Beyond a simple question of usage and cost, the palimpsestic layering of notes across the Gesamtkommentar also risks missing up-to-date scholarship. Take, for example, the note on ἀμύμων in this volume (n. 546). The interpretation of this epithet has of course long been a crux of Homeric scholarship, and I expect that most of us would want students encountering it for the first time to be directed to A.A. Parry's Blameless Aegisthus of 1973 (perhaps alongside the powerful critique of Parry by F.M. Combellack in AJPh 103 [1982], 361–72). In Coray and Krieter-Spiro's note on 21.546, however, the epithet ἀμύμων is identified as ‘eines der häufigsten generischen Epitheta der ep.
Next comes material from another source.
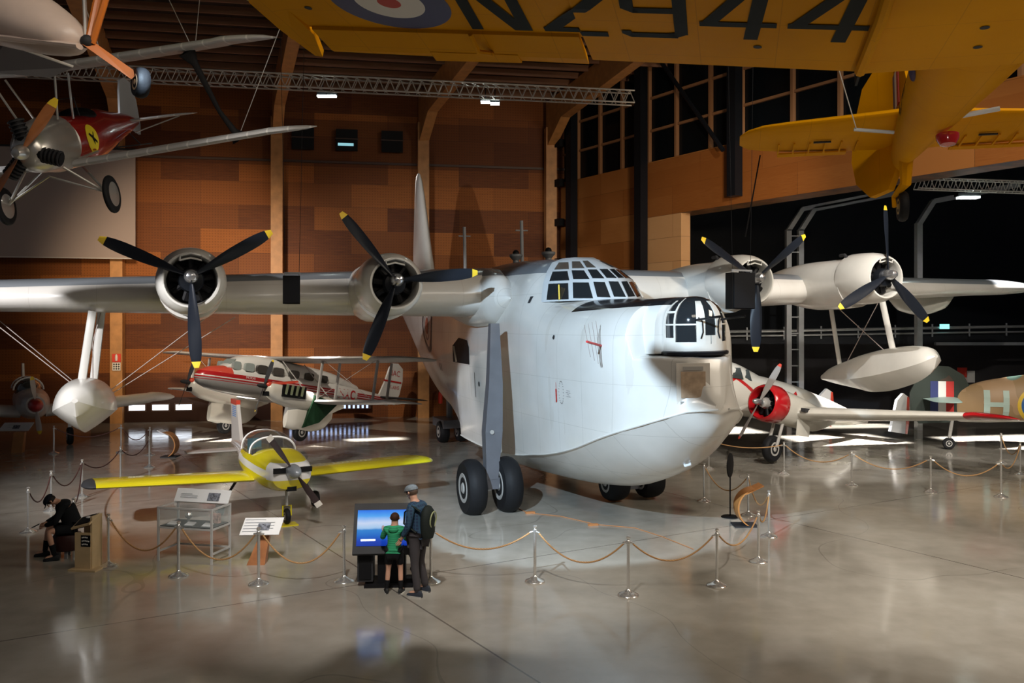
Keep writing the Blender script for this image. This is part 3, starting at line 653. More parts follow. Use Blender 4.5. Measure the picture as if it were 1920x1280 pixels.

Sprache’ (itself a repetition of the Basler Kommentar on Il. 1.92) and glossed, before readers are directed to a note on Il. 6.22–3 in the corresponding Basler Kommentar volume for the debate around the meaning of this word and its etymology. No bibliography is provided. Should students follow up the reference to Iliad 6, they will find another note pointing out how frequent this term is, which then directs them to R. Janko's note on 13.641–2 in his superlative Cambridge commentary. Only once a student reaches that point will they find mention of both A.A. Parry and Combellack. In a striking deferral of explanation, it is only by following the web of commentary from this Iliad 21 volume, through the Basler Kommentar to Iliad 6, to Janko's commentary on Iliad 13–16 that we find the basic bibliography that a student would need. This practice of deferral also risks missing newer publications. In a recent article (Ramus 44 [2015], 155–83) D. Elmer has offered a sophisticated account of the ethics of language use in Homeric epic – and of the different ways in which the Iliad and Odyssey conceptualise the relationship between language and meaning –, where the epithet ἀμύμων is used as a central case study. That article does not appear in either the note on 21.546 or the bibliography, and since it was not available to either Janko's commentary (1992) or the Basler Kommentar volume to Iliad 6 (2008), it does not feature there either. The chains of citation within the Basler Kommentar save labour, but they can also elide anything published after the foundational note to which all later notes refer.
I should say that these minor points about price and usage pale in comparison to the staggering breadth and wealth of scholarship on offer throughout this new commentary on Iliad 21. Thanks to it, and other volumes in the series, it is now possible to obtain quickly an overview of almost any question, problem or dead-end in Homeric scholarship over the last two centuries. I very much look forward to further volumes, to the completed Gesamtkommentar, and hopefully in time to a full and detailed set of indexes that will allow readers of Homer to use this monumental work to its fullest extent. For now, we have an excellent commentary on Iliad 21 that in its careful and methodical readings will encourage further work on this book and the Homeric gods, and new responses to an epic whose tale of care and mutual obligation in the face of death and disinterest is urgently needed.